Identify each line containing the word "picture" and copy it.

Data
━━━

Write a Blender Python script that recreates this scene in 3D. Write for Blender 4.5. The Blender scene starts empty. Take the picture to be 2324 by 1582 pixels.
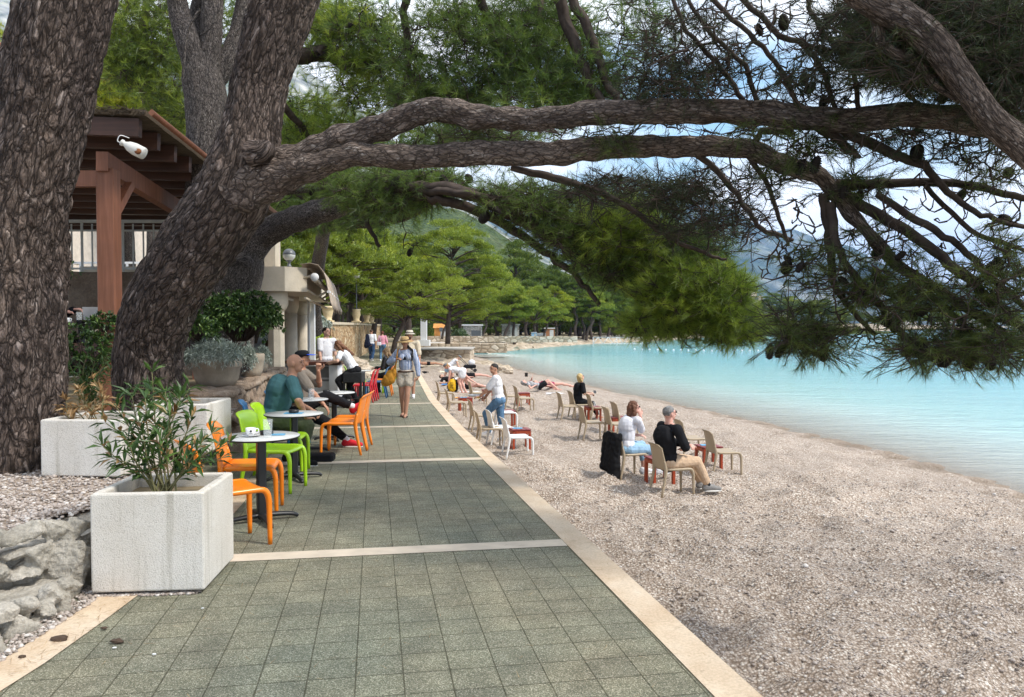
import bpy, bmesh, math, random
import numpy as np
from mathutils import Vector, Matrix, noise, Euler
random.seed(7); rng = np.random.default_rng(7)
R = math.radians
sc = bpy.context.scene
COL = sc.collection
# ------------------------------------------------------------------ camera
F = 1760.0                      # focal length for a picture 2324 wide
CX, CY = 1162.0, 791.0
CAMZ = 1.55
PITCH = math.atan(49 / F)
cam_d = bpy.data.cameras.new("camera")
cam = bpy.data.objects.new("camera", cam_d)
COL.objects.link(cam); sc.camera = cam
cam.location = (0, 0, CAMZ)
cam.rotation_euler = (math.pi / 2 - PITCH, 0, 0)
cam_d.sensor_fit = 'HORIZONTAL'; cam_d.sensor_width = 36.0
cam_d.lens = 36.0 * F / 2324.0
cam_d.clip_start = 0.05; cam_d.clip_end = 60000
# ------------------------------------------------------------------ light
SUN_EL, SUN_AZ = R(50), R(112)          # azimuth clockwise from +y (view direction)
sun_d = bpy.data.lights.new("sun", 'SUN'); sun_d.energy = 3.2; sun_d.angle = R(9)
sun_d.color = (1.0, 0.95, 0.87)
sun = bpy.data.objects.new("sun", sun_d); COL.objects.link(sun)
sd = Vector((math.sin(SUN_AZ) * math.cos(SUN_EL), math.cos(SUN_AZ) * math.cos(SUN_EL), math.sin(SUN_EL)))
sun.rotation_euler = sd.to_track_quat('Z', 'Y').to_euler()
w = bpy.data.worlds.new("World"); sc.world = w; w.use_nodes = True
nt = w.node_tree; N_ = nt.nodes; L_ = nt.links; N_.clear()
out = N_.new('ShaderNodeOutputWorld'); bg = N_.new('ShaderNodeBackground'); bg.inputs['Strength'].default_value = 0.1
sky = N_.new('ShaderNodeTexSky'); sky.sky_type = 'NISHITA'; sky.sun_disc = False
sky.sun_elevation = SUN_EL; sky.sun_rotation = SUN_AZ; sky.altitude = 10; sky.air_density = 1.1; sky.dust_density = 1.2
tc = N_.new('ShaderNodeTexCoord'); mp = N_.new('ShaderNodeMapping'); mp.inputs['Scale'].default_value = (1.0, 1.0, 2.6)
mp.inputs['Location'].default_value = (3.1, 0.6, 0.3)
n1 = N_.new('ShaderNodeTexNoise'); n1.inputs['Scale'].default_value = 2.6; n1.inputs['Detail'].default_value = 7; n1.inputs['Roughness'].default_value = 0.55
rp = N_.new('ShaderNodeValToRGB'); rp.color_ramp.elements[0].position = 0.36; rp.color_ramp.elements[1].position = 0.52
n2 = N_.new('ShaderNodeTexNoise'); n2.inputs['Scale'].default_value = 5; n2.inputs['Detail'].default_value = 5
cr2 = N_.new('ShaderNodeValToRGB'); cr2.color_ramp.elements[0].color = (9.4, 9.9, 10.6, 1); cr2.color_ramp.elements[1].color = (13.5, 13.5, 13.6, 1)
cr2.color_ramp.elements[0].position = 0.3; cr2.color_ramp.elements[1].position = 0.6
skm = N_.new('ShaderNodeMix'); skm.data_type = 'RGBA'; skm.blend_type = 'MULTIPLY'; skm.inputs[0].default_value = 1; skm.inputs[7].default_value = (1.75, 2.0, 1.9, 1)
mx = N_.new('ShaderNodeMix'); mx.data_type = 'RGBA'
L_.new(tc.outputs['Generated'], mp.inputs[0]); L_.new(mp.outputs[0], n1.inputs['Vector']); L_.new(mp.outputs[0], n2.inputs['Vector'])
L_.new(n1.outputs[0], rp.inputs[0]); L_.new(n2.outputs[0], cr2.inputs[0])
L_.new(sky.outputs[0], skm.inputs[6])
L_.new(rp.outputs[0], mx.inputs[0]); L_.new(skm.outputs[2], mx.inputs[6]); L_.new(cr2.outputs[0], mx.inputs[7])
L_.new(mx.outputs[2], bg.inputs[0]); L_.new(bg.outputs[0], out.inputs[0])
sc.view_settings.view_transform = 'Standard'; sc.view_settings.look = 'None'
sc.view_settings.exposure = 0.5; sc.view_settings.gamma = 1.0
sc.render.engine = 'CYCLES'
sc.cycles.max_bounces = 7; sc.cycles.diffuse_bounces = 3; sc.cycles.transparent_max_bounces = 12; sc.cycles.volume_bounces = 0
sc.cycles.use_denoising = True
sc.cycles.sample_clamp_indirect = 6

# ------------------------------------------------------------------ picture-to-place helpers (survey)
cp, sp = math.cos(PITCH), math.sin(PITCH)
def ray(u, v):
    a = (u - CX) / F; b = -(v - CY) / F
    return Vector((a, cp + b * sp, -sp + b * cp))
def W(u, v, d):
    r = ray(u, v); return Vector((0, 0, CAMZ)) + r * (d / r.y)
def Bz(u, v, z):
    r = ray(u, v); return Vector((0, 0, CAMZ)) + r * ((z - CAMZ) / r.z)
def zpath(y):
    y = max(y, -3.0)
    if y < 14: return -0.0172 * y
    t = min((y - 14) / 14.0, 1)
    return -0.0172 * 14 - 0.0172 * 14 * (t - 0.5 * t * t)      # eases to flat at y=28
def G(u, v):
    z = 0.0
    for _ in range(12):
        p = Bz(u, v, z); z = zpath(p.y)
    return p
A10 = R(10.05)
TX, TY = -math.sin(A10), math.cos(A10)      # along the path
NX, NY = math.cos(A10), math.sin(A10)       # to the right of it
def interp(x, xs, ys):
    return float(np.interp(x, xs, ys))
# ------------------------------------------------------------------ tagging
def tag(o, label=None, cat=None, group=None, kind=None):
    if label: o['label'] = label
    if cat: o['category'] = cat
    if group: o['group'] = group
    if kind: o['kind'] = kind
    return o
def thing(name, label, cat, loc=(0, 0, 0), rz=0, group=None):
    o = bpy.data.objects.new(name, None); COL.objects.link(o)
    o.location = loc; o.rotation_euler = (0, 0, rz); o.empty_display_size = 0.1
    return tag(o, label, cat, group)
def dup(root, loc=None, rz=None, label=None, group=None, scale=None):
    r = root.copy(); COL.objects.link(r)
    if loc is not None: r.location = loc
    if rz is not None: r.rotation_euler = (0, 0, rz)
    if scale is not None: r.scale = scale if hasattr(scale, '__len__') else (scale,) * 3
    if label: r['label'] = label
    if group: r['group'] = group
    for ch in list(root.children):
        c = ch.copy(); COL.objects.link(c); c.parent = r
        for g in list(ch.children):
            d = g.copy(); COL.objects.link(d); d.parent = c
    return r
# ------------------------------------------------------------------ meshes
def obj(name, me, parent=None, mat=None, loc=None):
    if isinstance(me, MB): me = me.mesh(name)
    o = bpy.data.objects.new(name, me); COL.objects.link(o)
    if mat is not None:
        me.materials.clear(); me.materials.append(mat)
    if parent is not None: o.parent = parent
    if loc is not None: o.location = loc
    return o
def np_mesh(name, V, faces_n, FI, smooth=False, attrs=None):
    """V (n,3); FI flat loop indices with faces_n verts per face"""
    me = bpy.data.meshes.new(name)
    nf = len(FI) // faces_n
    me.vertices.add(len(V)); me.vertices.foreach_set('co', np.asarray(V, np.float32).ravel())
    me.loops.add(len(FI)); me.loops.foreach_set('vertex_index', np.asarray(FI, np.int32))
    me.polygons.add(nf); me.polygons.foreach_set('loop_start', np.arange(0, nf * faces_n, faces_n, dtype=np.int32))
    me.polygons.foreach_set('loop_total', np.full(nf, faces_n, np.int32))
    me.polygons.foreach_set('use_smooth', np.full(nf, smooth, bool))
    for k, a in (attrs or {}).items():
        a = np.asarray(a, np.float32)
        if a.ndim == 1:
            at = me.attributes.new(k, 'FLOAT', 'POINT'); at.data.foreach_set('value', a)
        else:
            at = me.attributes.new(k, 'FLOAT_VECTOR', 'POINT'); at.data.foreach_set('vector', a.ravel())
    me.update(calc_edges=True)
    return me
def catmull(P, n):
    """P (k,m) control rows -> denser rows"""
    P = np.asarray(P, float)
    if len(P) < 3:
        t = np.linspace(0, 1, n * (len(P) - 1) + 1)[:, None]; return P[0] * (1 - t) + P[-1] * t
    Q = np.vstack([2 * P[0] - P[1], P, 2 * P[-1] - P[-2]]); outp = []
    for i in range(1, len(Q) - 2):
        p0, p1, p2, p3 = Q[i - 1:i + 3]
        for j in range(n):
            t = j / n
            outp.append(0.5 * ((2 * p1) + (-p0 + p2) * t + (2 * p0 - 5 * p1 + 4 * p2 - p3) * t * t + (-p0 + 3 * p1 - 3 * p2 + p3) * t ** 3))
    outp.append(P[-1]); return np.array(outp)
def frames(P):
    P = np.asarray(P, float); T = np.gradient(P, axis=0); T /= np.linalg.norm(T, axis=1)[:, None] + 1e-9
    up = np.array([0, 0, 1.0]) if abs(T[0][2]) < 0.8 else np.array([1.0, 0, 0])
    U = np.zeros_like(P); u = np.cross(T[0], up); u /= np.linalg.norm(u); U[0] = u
    for i in range(1, len(P)):
        u = u - T[i] * np.dot(u, T[i]); u /= np.linalg.norm(u) + 1e-9; U[i] = u
    return T, U, np.cross(T, U)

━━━

Exercise result
Write a Blender Python script that recreates this scene in 3D. Write for Blender 4.5. The Blender scene starts empty. Take the picture to be 2324 by 1582 pixels.
F = 1760.0                      # focal length for a picture 2324 wide
# ------------------------------------------------------------------ picture-to-place helpers (survey)